The Warp to mój ulubiony tytuł 4X i mam już dla niego specjalne miejsce na półce. Nie wiem, co znajdę na stole, gdy znowu otworzę pudełko i przygotuję kolejną grę – ale już nie mogę się doczekać wszystkich niespodzianek i emocji, które napotkam wokół Wiru.
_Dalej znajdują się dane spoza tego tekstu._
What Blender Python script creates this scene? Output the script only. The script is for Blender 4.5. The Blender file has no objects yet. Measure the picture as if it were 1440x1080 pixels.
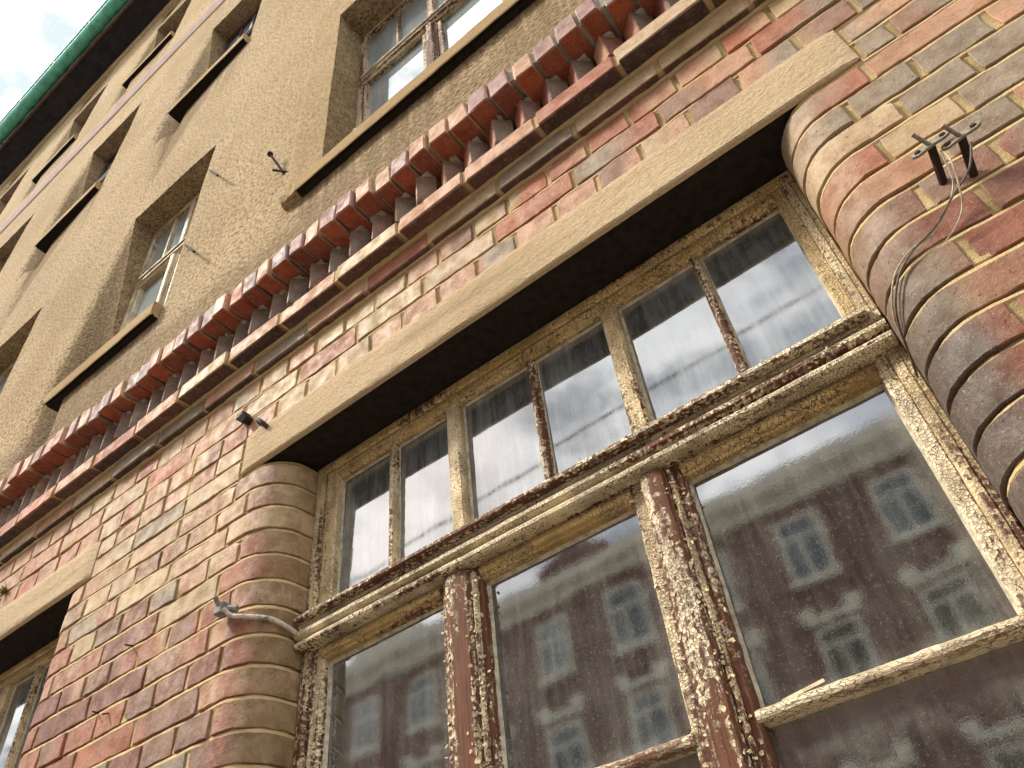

Gra dla 1 do 4 graczy w wieku od 12 lat
Potrzeba od 90 do 180 minut na rozgrywkę
Zalety:
+ gigantyczna zmienność rozgrywki pozwala odkrywać nowe strategie i drogi do wygranej
+ mnogość ścieżek, którymi można budować siłę
+ kreatywne cele napędzają grę i zmuszają do elastycznego działania
+ rozmaite tryby rozgrywki pozwalają doświadczać gry na wiele sposobów
+ super wygodne, dwuwarstwowe planszetki
+ nietypowa kampania solo
Wady:
– długi setup i składanie gry
– gra wymaga wielkiego stołu
– rozbudowana ikonografia potrafi przytłaczać
Dziękujemy firmie Jumping Turtle Games za przekazanie gry do recenzji.
Złożoność gry
(6.5/10):
Oprawa wizualna
(7.5/10):
Ogólna ocena
(9/10):
Co znaczy ta ocena według Games Fanatic?
Gra tak dobra, że chce się ją polecać, zachwycać nią i głosić jej zalety. Jedna z najlepszych w swojej kategorii, której wstyd nie znać. Może mieć niewielkie wady, ale nic, co by realnie wpływało negatywnie na jej odbiór.